Friday, May 6, 2016

Roth vs. Traditional IRA: Features and Distinctions

The primary difference between a Roth and Traditional IRA is that the funds in a traditional IRA grow tax-deferred, while the funds in a Roth IRA grow income tax-free. Contributions you make to a traditional IRA are taxed upon withdrawal. Roth IRA funds are taxable at the time of contribution, thereafter, Roth interest and capital gains are distributed income tax-free.

One popular rationale for maintaining a traditional IRA is that retired people may be in a lower tax bracket and would therefore pay less tax on withdrawals of IRA funds going out than they would tax on Roth contributions going in. Because of pension income, Social Security payments, and/or investment income, some Americans will find themselves in an equal or higher bracket after they leave their jobs. Also, present income tax rates are at an historical low—only the 1930s saw a lower individual tax rate than we’re experiencing today.

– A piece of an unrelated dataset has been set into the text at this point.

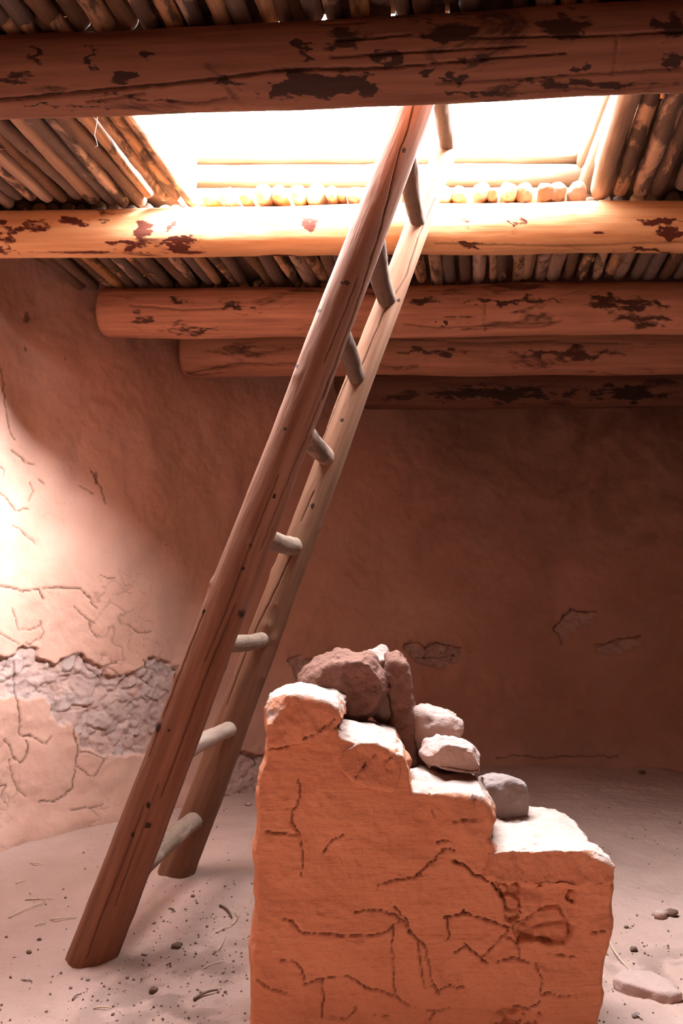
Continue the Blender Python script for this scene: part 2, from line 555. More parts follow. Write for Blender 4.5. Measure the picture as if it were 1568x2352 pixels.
BARE = [
    [(-80, 1508), (20, 1508), (38, 1508), (44, 1492), (62, 1484), (84, 1490), (92, 1516), (130, 1522), (160, 1508), (186, 1496), (196, 1514), (222, 1524), (240, 1544),
     (262, 1552), (300, 1548), (330, 1532), (344, 1510), (372, 1516), (400, 1532), (430, 1530), (430, 1720), (360, 1735), (300, 1735), (240, 1738), (215, 1725),
     (185, 1715), (178, 1680), (165, 1664), (140, 1665), (120, 1650), (118, 1615), (100, 1602), (60, 1606), (20, 1600), (-80, 1604)],
    [(664, 1518), (690, 1508), (735, 1515), (770, 1545), (760, 1580), (690, 1575), (674, 1540)],
    [(930, 1480), (942, 1476), (972, 1492), (985, 1476), (1015, 1480), (1062, 1488), (1062, 1510), (1040, 1528), (1010, 1534), (970, 1524), (938, 1506)],
    [(1272, 1450), (1288, 1424), (1312, 1396), (1330, 1404), (1372, 1408), (1345, 1440), (1310, 1455), (1290, 1480)],
    [(1365, 1482), (1395, 1476), (1440, 1468), (1470, 1478), (1420, 1500), (1370, 1502)],
    [(530, 1745), (555, 1728), (600, 1735), (700, 1740), (700, 1830), (600, 1850), (520, 1870), (470, 1850)],
    [(340, 1540), (420, 1535), (470, 1620), (420, 1730), (340, 1730)],
]
STAIN_WALL = [((62, 728), 8, 16), ((222, 1100), 7, 18), ((60, 800), 3, 10), ((150, 822), 2, 4), ((380, 1252), 3, 3)]

def wall_piece(name, s0, s1, ds, zs):
    ns = max(2, int(round((s1 - s0) / ds)))
    s = np.linspace(s0, s1, ns + 1)
    P2 = ring_at(s)
    T = ring_at(s + 0.02) - ring_at(s - 0.02)
    T /= np.linalg.norm(T, axis=1)[:, None]
    # ring runs clockwise seen from above from the left to the right: inward is to the right of travel
    N2 = np.stack([T[:, 1], -T[:, 0]], 1)
    nz = len(zs)
    V = np.zeros((ns + 1, nz, 3))
    V[:, :, :2] = P2[:, None, :]
    V[:, :, 2] = zs[None, :]
    V = V.reshape(-1, 3)
    N = np.repeat(np.c_[N2, np.zeros(len(N2))], nz, 0)
    V = V + N * (0.030 * fbm(V * 0.9, 3, 3) + 0.010 * fbm(V * 5, 3, 5) + 0.0022 * fbm(V * 22, 3, 9))[:, None]
    # the foot of the wall swells a little where plaster has slumped
    V = V + N * (0.05 * (1 - smooth(0.0, 0.16, V[:, 2])) * (0.6 + 0.4 * vnoise(V * 6, 77)))[:, None]
    Q = project(V)
    ok = V[:, 1] > 0.5
    bare = np.zeros(len(V))
    wob = np.stack([vnoise(np.c_[Q / 16, np.zeros(len(Q))], 40), vnoise(np.c_[Q / 16, np.ones(len(Q)) * 5], 41)], 1) * 5
    wob += np.stack([vnoise(np.c_[Q / 6, np.zeros(len(Q))], 42), vnoise(np.c_[Q / 6, np.ones(len(Q)) * 5], 43)], 1) * 2
    for poly in BARE:
        a = np.array(poly)
        m = ok & (Q[:, 0] > a[:, 0].min() - 40) & (Q[:, 0] < a[:, 0].max() + 40) & (Q[:, 1] > a[:, 1].min() - 40) & (Q[:, 1] < a[:, 1].max() + 40)
        if m.any():
            bare[m] = np.maximum(bare[m], smooth(-2.5, 2.5, signed(Q[m] + wob[m], poly)))
    crack = np.where(ok, cracks_at(Q, WALL_LINES, 3, 2.2, 2.4, 0.7), 0)
    # crazing over the lower left of the wall
    W = V * np.array([9.0, 9.0, 9.0]) + 0.6 * np.stack([fbm(V * 7, 2, 61), fbm(V * 7, 2, 62), fbm(V * 7, 2, 63)], 1)
    f1, f2, idn = voronoi3(W, 12)
    reg = (1 - smooth(260, 480, Q[:, 0])) * smooth(980, 1380, Q[:, 1]) * smooth(-0.1, 0.35, vnoise(V * 4, 90) + 0.1)
    craze = (1 - smooth(0.010, 0.045, f2 - f1)) * reg * ok * (1 - bare)
    crack = np.maximum(crack, craze * 0.4)
    # rubble in the bare places
    R = V * np.array([9.0, 9.0, 13.0]) + 0.7 * np.stack([fbm(V * 12, 2, 71), fbm(V * 12, 2, 72), fbm(V * 12, 2, 73)], 1)
    g1, g2, gid = voronoi3(R, 30)
    joint = 1 - smooth(0.03, 0.16, g2 - g1)
    low = smooth(0.44, 0.36, V[:, 2]) if False else 0
    rub = -0.016 - 0.006 * joint + 0.012 * (gid - 0.5) + 0.006 * fbm(V * 24, 4, 81)
    V = V + N * (bare * rub)[:, None]
    V = V - N * (crack * 0.009 * (1 - 0.5 * bare))[:, None]
    st = np.zeros(len(V))
    for (cx, cy_), rx, ry in STAIN_WALL:
        d = np.hypot((Q[:, 0] + wob[:, 0] - cx) / rx, (Q[:, 1] + wob[:, 1] - cy_) / ry)
        st = np.maximum(st, (1 - smooth(0.5, 1.0, d)) * ok * 0.7)
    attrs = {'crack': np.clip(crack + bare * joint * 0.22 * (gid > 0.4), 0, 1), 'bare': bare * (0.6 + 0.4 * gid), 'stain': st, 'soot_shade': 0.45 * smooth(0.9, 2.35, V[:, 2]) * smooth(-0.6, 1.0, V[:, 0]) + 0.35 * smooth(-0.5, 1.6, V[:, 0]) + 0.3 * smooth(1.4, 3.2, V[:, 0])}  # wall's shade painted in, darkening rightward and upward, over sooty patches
    F = grid_faces(ns + 1, nz)[:, ::-1]
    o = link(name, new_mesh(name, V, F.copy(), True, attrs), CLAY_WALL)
    tag(o, kind='structure')
    return o

ZF = np.linspace(-0.10, WALL_TOP, 440)
s_a, s_b, s_c = S_IDX(1) + 0.0, S_IDX(6), S_IDX(9) + 0.25
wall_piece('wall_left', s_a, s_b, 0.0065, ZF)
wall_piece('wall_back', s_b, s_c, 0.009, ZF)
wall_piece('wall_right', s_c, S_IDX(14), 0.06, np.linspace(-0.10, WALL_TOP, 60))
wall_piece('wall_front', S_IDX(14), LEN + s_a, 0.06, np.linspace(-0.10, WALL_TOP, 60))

# floor
def floor_height(X, Y):
    p = np.stack([X, Y, np.zeros_like(X)], 1)
    return 0.012 * fbm(p * 1.5, 3, 100) + 0.004 * fbm(p * 9, 3, 101) + 0.0032 * fbm(p * 32, 2, 102)

xs = np.arange(-2.1, 4.4, 0.014)
ys = np.arange(-1.3, 6.0, 0.014)
XX, YY = np.meshgrid(xs, ys, indexing='ij')
fv = np.stack([XX.ravel(), YY.ravel(), floor_height(XX.ravel(), YY.ravel())], 1)
fq = project(fv)
# crumbly strip of loose earth right of the pier and left of it
crumb = np.exp(-(((fv[:, 0] + 0.42) / 0.28) ** 2 + ((fv[:, 1] - 2.25) / 0.45) ** 2)) + np.exp(-(((fv[:, 0] - 1.05) / 0.5) ** 2 + ((fv[:, 1] - 2.45) / 0.16) ** 2))
fv[:, 2] += crumb * 0.009 * np.maximum(0, fbm(fv * np.array([38, 38, 1]), 2, 140))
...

Traditional IRA account holders must take Required Minimum Distributions (RMDs) each year, beginning at age 70½. Roth IRA owners are not subject to RMDs. You can continue making contributions to a Roth IRA after age 70½ if you have taxable compensation and fall within the MAGI limits. Traditional IRA contributions are tax deductible and grow tax-deferred. Roth Contributions are not deductible but the earnings grow tax-free.

Is a Roth strategy right for you? Everyone’s situation is different and Roth rules are complicated so it is easy to make an error. That’s why it is very important that you discuss opening a Roth IRA or converting to a Roth IRA with your qualified tax professional and/or retirement distribution specialist.